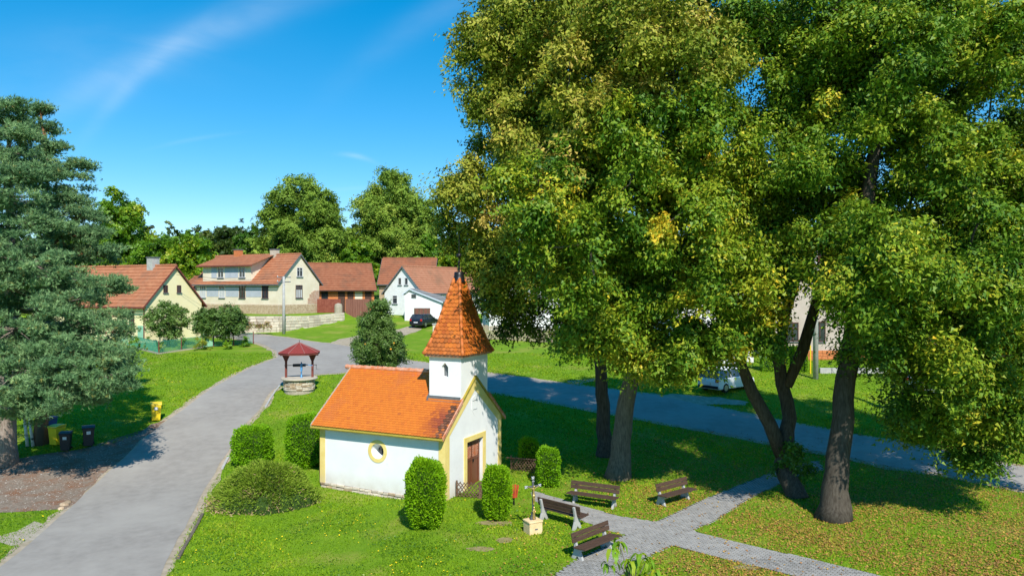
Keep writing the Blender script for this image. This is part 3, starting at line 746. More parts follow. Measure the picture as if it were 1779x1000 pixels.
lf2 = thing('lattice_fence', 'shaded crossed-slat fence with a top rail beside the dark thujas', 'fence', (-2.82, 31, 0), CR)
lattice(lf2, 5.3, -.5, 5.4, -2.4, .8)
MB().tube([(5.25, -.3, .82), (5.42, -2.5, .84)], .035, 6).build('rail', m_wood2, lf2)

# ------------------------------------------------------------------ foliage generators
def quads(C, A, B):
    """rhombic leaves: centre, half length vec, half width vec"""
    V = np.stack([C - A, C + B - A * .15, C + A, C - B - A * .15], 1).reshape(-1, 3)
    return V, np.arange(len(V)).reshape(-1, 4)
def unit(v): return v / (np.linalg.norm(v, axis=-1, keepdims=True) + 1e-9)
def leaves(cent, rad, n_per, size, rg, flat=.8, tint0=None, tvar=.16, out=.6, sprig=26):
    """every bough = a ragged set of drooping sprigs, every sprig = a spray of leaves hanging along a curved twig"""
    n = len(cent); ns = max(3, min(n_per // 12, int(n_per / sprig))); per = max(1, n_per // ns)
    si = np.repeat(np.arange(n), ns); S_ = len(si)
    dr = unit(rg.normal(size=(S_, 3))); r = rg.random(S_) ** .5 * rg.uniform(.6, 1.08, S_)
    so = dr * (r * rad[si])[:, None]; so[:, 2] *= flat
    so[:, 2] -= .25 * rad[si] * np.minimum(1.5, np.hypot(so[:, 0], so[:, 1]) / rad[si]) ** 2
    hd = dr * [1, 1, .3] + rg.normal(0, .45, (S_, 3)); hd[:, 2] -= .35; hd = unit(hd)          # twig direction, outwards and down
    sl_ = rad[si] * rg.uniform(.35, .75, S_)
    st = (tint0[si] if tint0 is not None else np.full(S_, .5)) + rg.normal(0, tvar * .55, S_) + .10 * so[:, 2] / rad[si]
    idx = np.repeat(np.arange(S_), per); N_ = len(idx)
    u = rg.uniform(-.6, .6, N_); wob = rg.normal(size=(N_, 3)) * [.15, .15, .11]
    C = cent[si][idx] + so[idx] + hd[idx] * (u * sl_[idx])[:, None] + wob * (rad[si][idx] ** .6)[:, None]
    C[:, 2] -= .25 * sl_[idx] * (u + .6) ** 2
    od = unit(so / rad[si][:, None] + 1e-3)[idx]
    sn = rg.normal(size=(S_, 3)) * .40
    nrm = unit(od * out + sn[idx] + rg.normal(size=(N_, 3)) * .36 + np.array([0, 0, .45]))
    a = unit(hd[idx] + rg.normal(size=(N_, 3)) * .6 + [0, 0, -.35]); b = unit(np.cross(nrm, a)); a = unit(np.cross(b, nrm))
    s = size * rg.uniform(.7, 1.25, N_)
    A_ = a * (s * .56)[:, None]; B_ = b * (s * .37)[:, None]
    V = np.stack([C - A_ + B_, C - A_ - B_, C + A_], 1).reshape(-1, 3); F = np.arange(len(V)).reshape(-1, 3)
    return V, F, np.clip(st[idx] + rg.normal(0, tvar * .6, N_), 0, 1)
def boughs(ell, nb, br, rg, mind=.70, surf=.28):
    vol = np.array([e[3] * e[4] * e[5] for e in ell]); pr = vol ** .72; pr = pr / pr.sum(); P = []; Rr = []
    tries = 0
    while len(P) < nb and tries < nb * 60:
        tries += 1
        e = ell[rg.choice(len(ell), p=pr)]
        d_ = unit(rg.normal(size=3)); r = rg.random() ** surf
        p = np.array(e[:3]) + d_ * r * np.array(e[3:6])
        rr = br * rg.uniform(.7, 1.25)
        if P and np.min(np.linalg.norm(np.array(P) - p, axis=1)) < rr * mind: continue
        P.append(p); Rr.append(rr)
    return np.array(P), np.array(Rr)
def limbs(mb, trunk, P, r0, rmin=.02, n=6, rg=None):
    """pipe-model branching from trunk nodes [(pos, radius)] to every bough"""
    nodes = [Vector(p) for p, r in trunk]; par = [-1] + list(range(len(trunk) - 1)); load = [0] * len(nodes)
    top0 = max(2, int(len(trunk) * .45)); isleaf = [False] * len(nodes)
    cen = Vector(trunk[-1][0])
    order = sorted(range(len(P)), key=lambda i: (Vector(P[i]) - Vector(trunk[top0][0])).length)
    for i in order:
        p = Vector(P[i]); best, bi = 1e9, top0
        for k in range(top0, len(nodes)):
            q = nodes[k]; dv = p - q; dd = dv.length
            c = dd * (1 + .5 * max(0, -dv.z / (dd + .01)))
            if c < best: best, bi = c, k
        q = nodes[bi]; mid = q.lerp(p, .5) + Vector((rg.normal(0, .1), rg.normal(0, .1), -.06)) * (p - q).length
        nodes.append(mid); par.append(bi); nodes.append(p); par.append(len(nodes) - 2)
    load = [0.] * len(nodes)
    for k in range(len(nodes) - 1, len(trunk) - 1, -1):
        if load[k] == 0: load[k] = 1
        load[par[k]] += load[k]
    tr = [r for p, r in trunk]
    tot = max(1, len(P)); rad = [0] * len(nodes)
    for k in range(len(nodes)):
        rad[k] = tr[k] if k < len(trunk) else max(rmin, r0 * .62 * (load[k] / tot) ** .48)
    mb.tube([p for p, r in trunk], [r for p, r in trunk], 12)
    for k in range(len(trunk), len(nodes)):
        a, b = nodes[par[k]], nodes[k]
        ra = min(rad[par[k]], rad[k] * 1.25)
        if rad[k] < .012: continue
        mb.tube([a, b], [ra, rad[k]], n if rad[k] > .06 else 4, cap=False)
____
_Requirement_. Exactly as written, please give again the lines from the beginning of the listing through the line containing "sl_ = rad[si] * rg.uniform(.35, .75, S_)", inclusive, without any pictures.

_Finished answer_.
Keep writing the Blender script for this image. This is part 3, starting at line 746. More parts follow. Measure the picture as if it were 1779x1000 pixels.
lf2 = thing('lattice_fence', 'shaded crossed-slat fence with a top rail beside the dark thujas', 'fence', (-2.82, 31, 0), CR)
lattice(lf2, 5.3, -.5, 5.4, -2.4, .8)
MB().tube([(5.25, -.3, .82), (5.42, -2.5, .84)], .035, 6).build('rail', m_wood2, lf2)

# ------------------------------------------------------------------ foliage generators
def quads(C, A, B):
    """rhombic leaves: centre, half length vec, half width vec"""
    V = np.stack([C - A, C + B - A * .15, C + A, C - B - A * .15], 1).reshape(-1, 3)
    return V, np.arange(len(V)).reshape(-1, 4)
def unit(v): return v / (np.linalg.norm(v, axis=-1, keepdims=True) + 1e-9)
def leaves(cent, rad, n_per, size, rg, flat=.8, tint0=None, tvar=.16, out=.6, sprig=26):
    """every bough = a ragged set of drooping sprigs, every sprig = a spray of leaves hanging along a curved twig"""
    n = len(cent); ns = max(3, min(n_per // 12, int(n_per / sprig))); per = max(1, n_per // ns)
    si = np.repeat(np.arange(n), ns); S_ = len(si)
    dr = unit(rg.normal(size=(S_, 3))); r = rg.random(S_) ** .5 * rg.uniform(.6, 1.08, S_)
    so = dr * (r * rad[si])[:, None]; so[:, 2] *= flat
    so[:, 2] -= .25 * rad[si] * np.minimum(1.5, np.hypot(so[:, 0], so[:, 1]) / rad[si]) ** 2
    hd = dr * [1, 1, .3] + rg.normal(0, .45, (S_, 3)); hd[:, 2] -= .35; hd = unit(hd)          # twig direction, outwards and down
    sl_ = rad[si] * rg.uniform(.35, .75, S_)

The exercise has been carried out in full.